FCC

FCC Stands Up for Cable Deregulation

In oral argument, points to NCTA data to defend effective competition decision 11/21/2016 8:00 AM Eastern
The FCC is defending its effective competition ruling in federal court in D.C.

WASHINGTON — The unusual scene of the Federal Communications Commission strongly defending cable deregulation played out in a federal appeals court here, with the agency defending its decision to presume there is local MVPD competition in a market unless franchise authorities can prove otherwise.

 

When the FCC decides that a market is competitive, basic rate regulation is eliminated.

 

The FCC’s decision to reverse the presumption of no effective competition — which placed the burden of proof on cable operators — was prompted both by a legislative directive (in the Satellite Television Extension and Localism Act Reauthorization, or STELAR, bill) to make the effective-competition determination process easier on smaller cable providers and by a petition from NCTA: The Internet & Television Association to extend the reversed presumption to all cable providers.

 

The National Association of Broadcasters was on the other side of the argument.

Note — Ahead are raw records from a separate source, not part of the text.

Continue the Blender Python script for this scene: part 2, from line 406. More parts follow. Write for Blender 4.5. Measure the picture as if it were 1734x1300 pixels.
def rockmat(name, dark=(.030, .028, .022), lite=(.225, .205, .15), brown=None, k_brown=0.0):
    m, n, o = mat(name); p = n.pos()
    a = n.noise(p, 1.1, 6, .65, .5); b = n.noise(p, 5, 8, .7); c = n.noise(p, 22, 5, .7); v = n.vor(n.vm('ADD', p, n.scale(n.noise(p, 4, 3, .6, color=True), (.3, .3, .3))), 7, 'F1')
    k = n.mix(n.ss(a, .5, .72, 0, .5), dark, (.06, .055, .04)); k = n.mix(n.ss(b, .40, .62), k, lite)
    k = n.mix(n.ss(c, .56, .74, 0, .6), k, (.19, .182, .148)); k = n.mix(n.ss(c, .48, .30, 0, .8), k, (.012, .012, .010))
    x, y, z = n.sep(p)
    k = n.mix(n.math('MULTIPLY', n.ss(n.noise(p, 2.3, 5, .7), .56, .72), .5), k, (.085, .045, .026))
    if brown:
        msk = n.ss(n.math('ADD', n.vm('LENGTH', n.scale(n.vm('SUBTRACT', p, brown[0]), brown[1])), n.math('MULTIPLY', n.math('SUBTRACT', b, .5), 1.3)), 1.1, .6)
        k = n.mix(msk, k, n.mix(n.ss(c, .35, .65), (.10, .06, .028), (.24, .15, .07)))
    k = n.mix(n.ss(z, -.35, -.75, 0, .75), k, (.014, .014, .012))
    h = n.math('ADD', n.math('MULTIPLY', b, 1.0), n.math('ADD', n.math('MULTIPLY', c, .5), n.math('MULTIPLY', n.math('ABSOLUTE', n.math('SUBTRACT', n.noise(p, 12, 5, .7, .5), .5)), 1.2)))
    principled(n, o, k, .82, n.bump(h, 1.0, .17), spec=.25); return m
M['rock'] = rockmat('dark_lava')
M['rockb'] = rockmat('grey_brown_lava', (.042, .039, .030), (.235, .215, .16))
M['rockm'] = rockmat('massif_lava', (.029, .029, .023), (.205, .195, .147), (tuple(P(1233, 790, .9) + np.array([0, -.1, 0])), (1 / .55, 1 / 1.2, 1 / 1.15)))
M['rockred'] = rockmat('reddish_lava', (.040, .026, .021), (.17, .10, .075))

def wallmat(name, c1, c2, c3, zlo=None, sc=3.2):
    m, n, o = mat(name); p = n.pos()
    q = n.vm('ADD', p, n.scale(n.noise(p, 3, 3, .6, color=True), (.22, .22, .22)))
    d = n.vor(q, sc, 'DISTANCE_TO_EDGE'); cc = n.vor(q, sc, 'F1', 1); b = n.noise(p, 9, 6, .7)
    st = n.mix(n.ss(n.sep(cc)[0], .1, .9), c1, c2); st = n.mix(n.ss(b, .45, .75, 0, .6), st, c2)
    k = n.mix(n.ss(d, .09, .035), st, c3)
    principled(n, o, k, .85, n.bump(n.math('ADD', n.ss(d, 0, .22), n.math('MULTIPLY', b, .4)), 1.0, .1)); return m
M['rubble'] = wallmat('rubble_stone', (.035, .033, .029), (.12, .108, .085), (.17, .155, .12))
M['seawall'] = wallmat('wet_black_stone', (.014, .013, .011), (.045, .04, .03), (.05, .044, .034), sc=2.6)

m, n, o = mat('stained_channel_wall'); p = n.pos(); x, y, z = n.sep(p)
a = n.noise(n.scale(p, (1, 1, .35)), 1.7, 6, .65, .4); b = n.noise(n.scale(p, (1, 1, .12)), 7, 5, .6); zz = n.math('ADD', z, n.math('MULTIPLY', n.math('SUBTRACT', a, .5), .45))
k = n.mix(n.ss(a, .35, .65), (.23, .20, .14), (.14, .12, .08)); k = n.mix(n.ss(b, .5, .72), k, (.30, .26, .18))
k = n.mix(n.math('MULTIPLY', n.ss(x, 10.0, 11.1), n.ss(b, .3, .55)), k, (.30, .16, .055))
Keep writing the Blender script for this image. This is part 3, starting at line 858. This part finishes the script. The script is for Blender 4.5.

The NAB backs the National Association of Telecommunications Officers and Advisers in seeking to reverse the new FCC policy, concerned that basic-cable deregulation threatens TV stations that are “must buys” on regulated basic tiers.

 

In oral arguments on Nov. 10, FCC attorney James Carr cited NCTA and the American Cable Association, which represents smaller operators. Carr cited NCTA’s submission showing that in each of 210 designated market areas across the country, more than 15% of pay TV customers were subscribing to a cable competitor, primarily satellite TV. That’s one of the key benchmarks in determining effective competition.

 

The FCC said that does not mean that there will be effective competition in each franchise area, because DMAs typically encompass multiple franchise areas. Carr’s point was that there was no countervailing evidence in the record or raised by NATOA to show “there is some marked deviation from the mean that would lead us to expect there was a significant cluster that didn’t meet the threshold.”

 

In other words, if there was going to be a presumption that had to be disproved, it made more sense for it to be that competition exists rather than it doesn’t.

 

Stephen Kinnaird, representing NATOA, told the court the FCC had seized on “narrow streamlining legislation” to “shed statutory duties that it had long been keen to escape,” and, in the process, violated the statute.

 

It is hard to gauge how judges are leaning by their questions, as they probe arguments and play devil’s advocate. But several seemed to suggest that if there was going to be a presumption one way or the other, the NCTA evidence about presuming in favor of competition made sense. There’s no schedule on when the judges will rule but a decision likely won’t come until at least the first quarter of next year.